The novel traces the triangle of relationships among three women: Alice, a burgeoning actor; Sadie, a person seeking her sense of self; and Celine, a celebrated feminist and professor at UC Berkeley. Celine is Sadie’s mother. Sadie is Alice’s best friend. Alice is Celine’s secret lover.
“Celine came to me first,” says Blakley-Cartwright. “Then I started wondering who would be that person’s daughter — and who would be the best friend caught between these very strong pillars.”
Blakley-Cartwright will read from the novel and host a Q&A at the Wellfleet Public Library, 55 West Main St., on Friday, June 7 at 6 p.m.
The question of what it is for women to live and love for themselves ricochets between Alice, Sadie, and Celine. Their engagement with each other presents a way to think about the external gendered expectations projected onto women and, in some cases, reinforced by women who judge each other and themselves.
Blakley-Cartwright was curious to experiment with the bounds of that judgment, especially as it related to Celine’s relationship with Alice. “In the May-December thing, there’s this idea that it must be malignant or injurious to the people involved,” she says. Celine might be someone who harms people in certain ways, but the author says she wondered what would happen “if the judgment of her relationship with Alice was taken out.”
The novel stretches over decades, bringing a reader into contact with each character’s perspective and small evolutions. During that time, the relationships between the women shrink and expand and come to a head. Blakley-Cartwright originally thought the novel should end with a grand implosion.
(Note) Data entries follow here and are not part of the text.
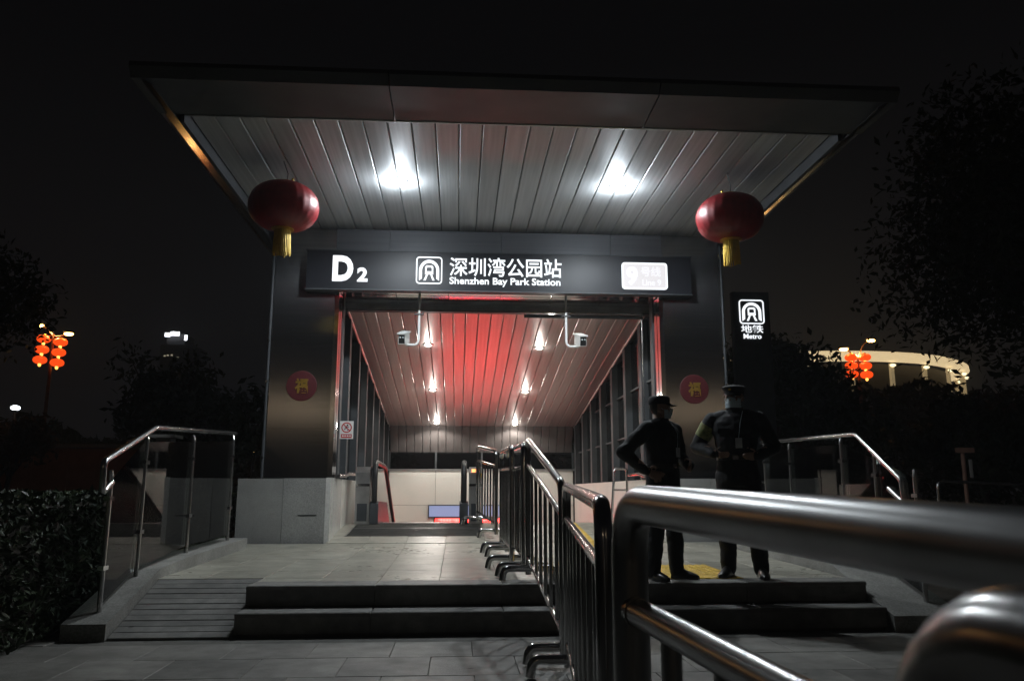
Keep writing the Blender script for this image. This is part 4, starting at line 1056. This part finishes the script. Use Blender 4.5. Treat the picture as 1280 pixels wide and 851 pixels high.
    lp(MB().loft([(0, 0, 1.015, .1745 * build, .1285 * build), (0, 0, 1.055, .1725 * build, .1265 * build)], 28), "belt", "shoe_leather")
    lp(MB().box((0, -.1275 * build, 1.035), (.05, .012, .036)), "belt_buckle", "rail_steel")
    for s in (-1, 1):
        lp(MB().box((s * .09, -.134 * build, 1.27), (.10, .010, .045)), "pocket_flap", "uniform")
        lp(MB().box((s * .155, .006, 1.447), (.095, .05, .010), Matrix.Rotation(R(12 * s), 3, 'Y')), "epaulette", "trousers")
    lp(MB().box((.035, -.146 * build, 1.16), (.058, .004, .088)), "badge_card", "badge_card")
    lp(MB().tube([(.035, -.142 * build, 1.20), (.055, -.135 * build, 1.34), (.075, -.06, 1.45)], .0025, 5), "lanyard", "mask_cloth")
    if patch:
        sh = Vector((patch * .205, .008, 1.375)); el = Vector((armL if patch > 0 else armR)[0]); d = (el - sh).normalized()
        pt = [sh.lerp(el, t) for t in (.18, .62)]
        lp(MB().tube(pt, [.080 * build, .0735 * build], 16, True), "sleeve_patch", "arm_patch")
    for s, (fx, fy, kx, ky) in zip((1, -1), feet):
        a = R(14) * s; rot = Matrix.Rotation(a, 3, 'Z')
        sec = [(0.055, .012, .036, .045), (.03, .030, .040, .062), (-.03, .038, .041, .072), (-.08, .030, .044, .055), (-.13, .024, .046, .045), (-.18, .018, .040, .036), (-.205, .014, .022, .024)]
        vs = []
        for (y, zc, rx, rz_) in sec:
            for q in range(14):
                t = 2 * pi * q / 14; v = rot @ Vector((rx * cos(t), y, max(.004, zc + rz_ * sin(t)))); vs.append((fx + v.x, fy + v.y, v.z))
        m = MB(); n_ = 14; m.add(vs, [(i * n_ + q, i * n_ + (q + 1) % n_, (i + 1) * n_ + (q + 1) % n_, (i + 1) * n_ + q) for i in range(len(sec) - 1) for q in range(n_)] + [tuple(range(n_)), tuple(range((len(sec) - 1) * n_, len(sec) * n_))])
        lp(m, "shoe", "shoe_leather")
    return P_

person("guard in soft field cap and dark uniform turned sideways, hand on hip", (1.34, 7.66, .365), R(38), 1.72, R(42),
       ((.30, .02, 1.13), (.20, -.16, 1.03), (-.6, -.5, -.15), (0, -.2, 1)), ((-.40, .14, 1.16), (-.235, .035, 1.0), (.35, -.75, -.45), (.3, -.5, .6)),
       ((.13, -.03, .115, -.02), (-.13, .04, -.12, .0)), 1.08, "field")
person("guard in stiff peaked cap and face mask facing the camera, hands at belt", (2.12, 7.80, .365), R(-24), 1.86, R(-14),
       ((.325, .07, 1.13), (.20, -.10, 1.05), (-.75, -.45, -.1), (0, -.3, 1)), ((-.355, .05, 1.14), (-.19, -.13, 1.07), (.75, -.35, -.1), (0, -.3, 1)),
       ((.16, -.02, .125, -.03), (-.12, .02, -.11, .0)), 1.03, "peaked", -1)

# ------------------------------------------------------------------ thin night haze
hz = MB().bx(-420, 420, -80, 480, -1.3, 95).part("haze", None, None, 0); hz["kind"] = "stuff"
hm_ = bpy.data.materials.new("haze"); hm_.use_nodes = True; t_ = hm_.node_tree; t_.nodes.clear()
o_ = t_.nodes.new("ShaderNodeOutputMaterial"); v_ = t_.nodes.new("ShaderNodeVolumePrincipled")
v_.inputs["Color"].default_value = (.85, .88, .92, 1); v_.inputs["Density"].default_value = HAZE; v_.inputs["Anisotropy"].default_value = .2
t_.links.new(v_.outputs[0], o_.inputs["Volume"]); hz.data.materials.append(hm_)
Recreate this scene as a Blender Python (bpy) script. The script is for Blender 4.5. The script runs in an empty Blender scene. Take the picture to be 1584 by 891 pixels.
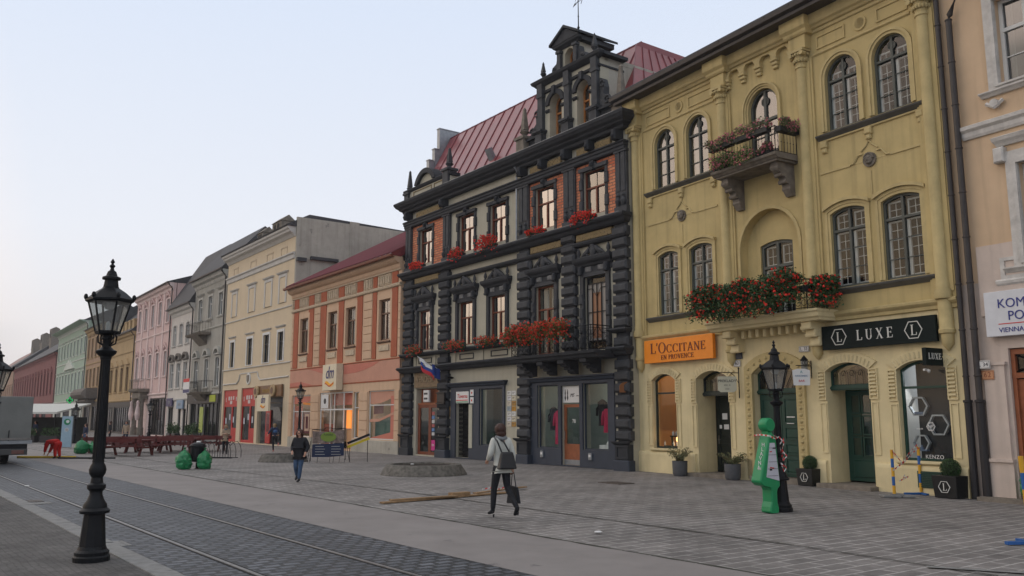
import bpy, bmesh, math, random
from mathutils import Vector, Matrix
from mathutils.geometry import tessellate_polygon
R = math.radians
PI = math.pi
random.seed(7)
SC = bpy.context.scene
COL = SC.collection

# ------------------------------------------------------------------ camera
cam_d = bpy.data.cameras.new('camera'); cam = bpy.data.objects.new('camera', cam_d); COL.objects.link(cam)
cam_d.sensor_width = 36; cam_d.lens = 36 * 1310 / 1584; cam_d.clip_end = 2000; cam_d.clip_start = .1
cam.location = (0, 0, 1.85); cam.rotation_euler = (R(90 + 8.72), 0, 0)
SC.camera = cam

# ------------------------------------------------------------------ sky: hazy light before sunrise, peach on the sun's side
SUN_AZ, SUN_EL = -82, 7            # azimuth from +Y towards +X
world = bpy.data.worlds.new('World'); SC.world = world; world.use_nodes = True
nt = world.node_tree; nt.nodes.clear()
def N(t, **k):
    n = nt.nodes.new(t)
    for a, b in k.items(): setattr(n, a, b)
    return n
L = nt.links.new
tc = N('ShaderNodeTexCoord'); sep = N('ShaderNodeSeparateXYZ'); L(tc.outputs['Generated'], sep.inputs[0])
# how far round towards the sun
dot = N('ShaderNodeVectorMath', operation='DOT_PRODUCT'); L(tc.outputs['Generated'], dot.inputs[0])
dot.inputs[1].default_value = (math.sin(R(SUN_AZ)), math.cos(R(SUN_AZ)), 0)
mr = N('ShaderNodeMapRange'); L(dot.outputs['Value'], mr.inputs['Value']); mr.inputs['From Min'].default_value = -.7; mr.inputs['From Max'].default_value = 1
def ramp(stops):
    r = N('ShaderNodeValToRGB'); e = r.color_ramp.elements
    while len(e) > 1: e.remove(e[-1])
    e[0].position = stops[0][0]; e[0].color = stops[0][1] + (1,)
    for p, c in stops[1:]:
        q = e.new(p); q.color = c + (1,)
    L(sep.outputs['Z'], r.inputs[0]); return r
cool = ramp([(0, (.74, .69, .69)), (.06, (.75, .72, .73)), (.20, (.72, .745, .81)), (.45, (.62, .69, .82)), (.62, (.63, .67, .74)), (1, (.66, .66, .68))])
warm = ramp([(0, (.085, .08, .078)), (.085, (.11, .10, .095)), (.10, (.80, .62, .52)), (.15, (1.15, .87, .70)), (.30, (1.10, .92, .80)), (.55, (.80, .78, .80)), (1, (.66, .66, .68))])
mix = N('ShaderNodeMix', data_type='RGBA'); L(mr.outputs[0], mix.inputs[0]); L(cool.outputs[0], mix.inputs[6]); L(warm.outputs[0], mix.inputs[7])
mr.inputs['From Min'].default_value = .60; mr.inputs['From Max'].default_value = .96
# the roofs across the street stand higher the nearer they are (towards -Y)
ysh = N('ShaderNodeMapRange'); L(sep.outputs['Y'], ysh.inputs['Value']); ysh.inputs['From Min'].default_value = .38; ysh.inputs['From Max'].default_value = 0; ysh.inputs['To Min'].default_value = 0; ysh.inputs['To Max'].default_value = .27
zs = N('ShaderNodeMath', operation='SUBTRACT'); L(sep.outputs['Z'], zs.inputs[0]); L(ysh.outputs[0], zs.inputs[1]); L(zs.outputs[0], warm.inputs[0])
sky = N('ShaderNodeTexSky', sky_type='NISHITA'); sky.sun_disc = False; sky.sun_elevation = R(SUN_EL); sky.sun_rotation = R(SUN_AZ)
sky.dust_density = 4; sky.air_density = 1.2
bg1 = N('ShaderNodeBackground'); L(mix.outputs[2], bg1.inputs[0]); bg1.inputs[1].default_value = 1.0
bg2 = N('ShaderNodeBackground'); L(sky.outputs[0], bg2.inputs[0]); bg2.inputs[1].default_value = .012
add = N('ShaderNodeAddShader'); L(bg1.outputs[0], add.inputs[0]); L(bg2.outputs[0], add.inputs[1])
out = N('ShaderNodeOutputWorld'); L(add.outputs[0], out.inputs['Surface'])

sun_d = bpy.data.lights.new('sun', 'SUN'); sun_d.energy = .6; sun_d.angle = R(85); sun_d.color = (1, .90, .80)
sun = bpy.data.objects.new('sun', sun_d); COL.objects.link(sun)
dv = Vector((math.sin(R(SUN_AZ)) * math.cos(R(35)), math.cos(R(SUN_AZ)) * math.cos(R(35)), math.sin(R(35))))
sun.rotation_euler = dv.to_track_quat('Z', 'Y').to_euler(); sun.location = (-30, 10, 30)

SC.view_settings.view_transform = 'Standard'; SC.view_settings.look = 'None'
SC.view_settings.exposure = .2; SC.view_settings.gamma = 1; SC.view_settings.use_curve_mapping = False
SC.render.engine = 'CYCLES'

# ------------------------------------------------------------------ materials
MATS = {}
def base_mat(name):
    m = bpy.data.materials.new(name); m.use_nodes = True
    t = m.node_tree; b = t.nodes['Principled BSDF']
    return m, t, b
def mat(name, col, rough=.8, var=.15, vscale=2.0, bump=.0, bscale=60, metal=0, spec=.4, streak=0, coat=0, spots=None, vec='Object'):
    """plain surface with cloudy variation, optional vertical streaks of dirt and fine bump"""
    if name in MATS: return MATS[name]
    m, t, b = base_mat(name); nd = t.nodes; ln = t.links.new
    b.inputs['Roughness'].default_value = rough; b.inputs['Metallic'].default_value = metal
    b.inputs['Specular IOR Level'].default_value = spec
    if coat: b.inputs['Coat Weight'].default_value = coat; b.inputs['Coat Roughness'].default_value = .15
    tcn = nd.new('ShaderNodeTexCoord')
    n1 = nd.new('ShaderNodeTexNoise'); n1.inputs['Scale'].default_value = vscale; n1.inputs['Detail'].default_value = 6; n1.inputs['Roughness'].default_value = .62
    ln(tcn.outputs[vec], n1.inputs['Vector'])
    mx = nd.new('ShaderNodeMix'); mx.data_type = 'RGBA'
    r = nd.new('ShaderNodeMapRange'); r.inputs['From Min'].default_value = .32; r.inputs['From Max'].default_value = .68
    ln(n1.outputs['Fac'], r.inputs[0]); ln(r.outputs[0], mx.inputs[0])
    mx.inputs[6].default_value = tuple(c * (1 - var) for c in col) + (1,); mx.inputs[7].default_value = tuple(min(1, c * (1 + var * .8)) for c in col) + (1,)
    last = mx.outputs[2]
    if streak:
        mp = nd.new('ShaderNodeMapping'); mp.inputs['Scale'].default_value = (3.2, 3.2, .16); ln(tcn.outputs[vec], mp.inputs[0])
        n2 = nd.new('ShaderNodeTexNoise'); n2.inputs['Scale'].default_value = 1.3; n2.inputs['Detail'].default_value = 5; ln(mp.outputs[0], n2.inputs['Vector'])
        r2 = nd.new('ShaderNodeMapRange'); r2.inputs['From Min'].default_value = .52; r2.inputs['From Max'].default_value = .78; r2.inputs['To Max'].default_value = streak
        ln(n2.outputs['Fac'], r2.inputs[0])
        m2 = nd.new('ShaderNodeMix'); m2.data_type = 'RGBA'; ln(r2.outputs[0], m2.inputs[0]); ln(last, m2.inputs[6])
        m2.inputs[7].default_value = tuple(c * .45 for c in col) + (1,); last = m2.outputs[2]
    if spots:
        n3 = nd.new('ShaderNodeTexNoise'); n3.inputs['Scale'].default_value = spots[1]; n3.inputs['Detail'].default_value = 8; n3.inputs['Roughness'].default_value = .7; ln(tcn.outputs[vec], n3.inputs['Vector'])
        r3 = nd.new('ShaderNodeMapRange'); r3.inputs['From Min'].default_value = spots[2]; r3.inputs['From Max'].default_value = spots[2] + .05; ln(n3.outputs['Fac'], r3.inputs[0])
        m3 = nd.new('ShaderNodeMix'); m3.data_type = 'RGBA'; ln(r3.outputs[0], m3.inputs[0]); ln(last, m3.inputs[6]); m3.inputs[7].default_value = spots[0] + (1,); last = m3.outputs[2]
    ln(last, b.inputs['Base Color'])
    if bump:
        nb = nd.new('ShaderNodeTexNoise'); nb.inputs['Scale'].default_value = bscale; nb.inputs['Detail'].default_value = 4; ln(tcn.outputs[vec], nb.inputs['Vector'])
        bp = nd.new('ShaderNodeBump'); bp.inputs['Strength'].default_value = bump; bp.inputs['Distance'].default_value = .02; ln(nb.outputs['Fac'], bp.inputs['Height']); ln(bp.outputs[0], b.inputs['Normal'])
    MATS[name] = m; return m
def flat(name, col, rough=.6, metal=0, spec=.4): return mat(name, col, rough, .06, 5, metal=metal, spec=spec)
def emit(name, col, s):
    if name in MATS: return MATS[name]
    m, t, b = base_mat(name); b.inputs['Base Color'].default_value = col + (1,); b.inputs['Emission Color'].default_value = col + (1,); b.inputs['Emission Strength'].default_value = s
    MATS[name] = m; return m
def glass(name, tint=(.02, .024, .028), ior=1.9, through=.75, rough=.02):
    """window glass: fresnel reflection over a clear or dark body"""
    if name in MATS: return MATS[name]
    m, t, b = base_mat(name); nd = t.nodes; ln = t.links.new; nd.remove(b)
    gl = nd.new('ShaderNodeBsdfGlossy'); gl.inputs['Roughness'].default_value = rough
    df = nd.new('ShaderNodeBsdfDiffuse'); df.inputs[0].default_value = tint + (1,)
    tr = nd.new('ShaderNodeBsdfTransparent'); tr.inputs[0].default_value = (.86, .9, .9, 1)
    mx = nd.new('ShaderNodeMixShader'); mx.inputs[0].default_value = through; ln(df.outputs[0], mx.inputs[1]); ln(tr.outputs[0], mx.inputs[2])
    fr = nd.new('ShaderNodeFresnel'); ge = nd.new('ShaderNodeNewGeometry'); im = nd.new('ShaderNodeMix'); im.inputs[2].default_value = ior; im.inputs[3].default_value = 1 / ior; ln(ge.outputs['Backfacing'], im.inputs[0]); ln(im.outputs[0], fr.inputs[0])
    m2 = nd.new('ShaderNodeMixShader'); ln(fr.outputs[0], m2.inputs[0]); ln(mx.outputs[0], m2.inputs[1]); ln(gl.outputs[0], m2.inputs[2])
    ln(m2.outputs[0], nd['Material Output'].inputs['Surface']); MATS[name] = m; return m
def brick_mat(name, c1, c2, mortar, bw, bh, ms, rot=0, plane='XZ', rough=.85, bump=.4, var=.25, distort=0, offset=.5, msmooth=.1, mottle=.5):
    if name in MATS: return MATS[name]
    m, t, b = base_mat(name); nd = t.nodes; ln = t.links.new; b.inputs['Roughness'].default_value = rough
    tcn = nd.new('ShaderNodeTexCoord'); src = tcn.outputs['Object']
    if plane == 'XZ':
        s = nd.new('ShaderNodeSeparateXYZ'); c = nd.new('ShaderNodeCombineXYZ'); ln(src, s.inputs[0]); ln(s.outputs[0], c.inputs[0]); ln(s.outputs[2], c.inputs[1]); src = c.outputs[0]
    mp = nd.new('ShaderNodeMapping'); mp.inputs['Rotation'].default_value = (0, 0, rot); ln(src, mp.inputs[0]); src = mp.outputs[0]
    if distort:
        nn = nd.new('ShaderNodeTexNoise'); nn.inputs['Scale'].default_value = 3.1; nn.inputs['Detail'].default_value = 3; ln(src, nn.inputs['Vector'])
        vm = nd.new('ShaderNodeVectorMath'); vm.operation = 'MULTIPLY_ADD'; ln(nn.outputs['Color'], vm.inputs[0]); vm.inputs[1].default_value = (distort,) * 3; ln(src, vm.inputs[2]); src = vm.outputs[0]
    br = nd.new('ShaderNodeTexBrick'); ln(src, br.inputs['Vector']); br.offset = offset
    br.inputs['Color1'].default_value = c1 + (1,); br.inputs['Color2'].default_value = c2 + (1,); br.inputs['Mortar'].default_value = mortar + (1,)
    br.inputs['Scale'].default_value = 1; br.inputs['Mortar Size'].default_value = ms; br.inputs['Mortar Smooth'].default_value = msmooth
    br.inputs['Brick Width'].default_value = bw; br.inputs['Row Height'].default_value = bh; br.inputs['Bias'].default_value = 0
    n1 = nd.new('ShaderNodeTexNoise'); n1.inputs['Scale'].default_value = mottle; n1.inputs['Detail'].default_value = 7; n1.inputs['Roughness'].default_value = .65; ln(tcn.outputs['Object'], n1.inputs['Vector'])
    r = nd.new('ShaderNodeMapRange'); r.inputs['From Min'].default_value = .3; r.inputs['From Max'].default_value = .7; r.inputs['To Min'].default_value = 1 - var; r.inputs['To Max'].default_value = 1 + var; ln(n1.outputs['Fac'], r.inputs[0])
    n6 = nd.new('ShaderNodeTexNoise'); n6.inputs['Scale'].default_value = 4.3; n6.inputs['Detail'].default_value = 9; n6.inputs['Roughness'].default_value = .75; ln(tcn.outputs['Object'], n6.inputs['Vector'])
    r6 = nd.new('ShaderNodeMapRange'); r6.inputs['From Min'].default_value = .36; r6.inputs['From Max'].default_value = .62; r6.inputs['To Min'].default_value = 1 - var * .9; r6.inputs['To Max'].default_value = 1 + var * .35; ln(n6.outputs['Fac'], r6.inputs[0])
    mu = nd.new('ShaderNodeMath'); mu.operation = 'MULTIPLY'; ln(r.outputs[0], mu.inputs[0]); ln(r6.outputs[0], mu.inputs[1])
    vm2 = nd.new('ShaderNodeVectorMath'); vm2.operation = 'SCALE'; ln(br.outputs['Color'], vm2.inputs[0]); ln(mu.outputs[0], vm2.inputs['Scale']); ln(vm2.outputs[0], b.inputs['Base Color'])
    n4 = nd.new('ShaderNodeTexNoise'); n4.inputs['Scale'].default_value = 35; n4.inputs['Detail'].default_value = 4; ln(tcn.outputs['Object'], n4.inputs['Vector'])
    ma = nd.new('ShaderNodeMath'); ma.operation = 'MULTIPLY_ADD'; ln(br.outputs['Fac'], ma.inputs[0]); ma.inputs[1].default_value = -1.0
    mm = nd.new('ShaderNodeMath'); mm.operation = 'MULTIPLY'; ln(n4.outputs['Fac'], mm.inputs[0]); mm.inputs[1].default_value = .5; ln(mm.outputs[0], ma.inputs[2])
    bp = nd.new('ShaderNodeBump'); bp.inputs['Strength'].default_value = bump; bp.inputs['Distance'].default_value = .02; ln(ma.outputs[0], bp.inputs['Height']); ln(bp.outputs[0], b.inputs['Normal'])
    MATS[name] = m; return m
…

That’s not quite what happens.
“I was happy to leave my characters in a place of harmony,” she says. “It was meaningful for me to see them able to coexist, not with any delusions about who each other are but precisely its opposite, reconciled, for the moment, to the fact of one another.”
The event is free and open to the public. See wellfleetlibrary.org for information. —Aden Choate
Space for Interpretation
The painter Valerie Isaacs has been experimenting with scale. In her studio off Conwell Street in Provincetown, wet paintings dry near a handful that she is in the midst of framing for an exhibition at the Wellfleet Adult Community Center’s Great Pond Gallery. Most of them — including two large landscapes — are of the dunes and other Provincetown landmarks.
“I haven’t shown paintings this big before,” she says. “I’m curious to see how people respond to those.”
A reception for Isaacs will take place at the community center, 715 Old King’s Highway, on Sunday, June 9 from 3 to 5 p.m. The exhibition was organized and curated by Robert Rindler, who was Isaacs’s teacher in his “Contemporary Artists of Cape Cod” class at the Open University of Wellfleet.
Isaacs moved to Provincetown in 2017. She was first drawn to painting on the pier, capturing the colors and reflections of the boats. Her fascination with the dunes is more recent and rooted in the complexity and scale of the environment. “It’s really hard to figure out how to paint the dunes and how all the pieces go together,” she says.
She likes the way time outside immerses her in an ecosystem of light, movement, and transition. “The birds come and sit, the rabbits race around, a few people go by on bikes and in cars,” she says.
The engagement with these landscapes also connects Isaacs to an artistic lineage that includes Charles Hawthorne and Frank Milby, who died last August. “The pier and the dunes are motifs that have been addressed over and over again for 100 years,” she says. “I’ve probably seen a couple hundred treatments.”
Yet the environment still offers her space for interpretation, which she is leaning into during her dune shack residency this week.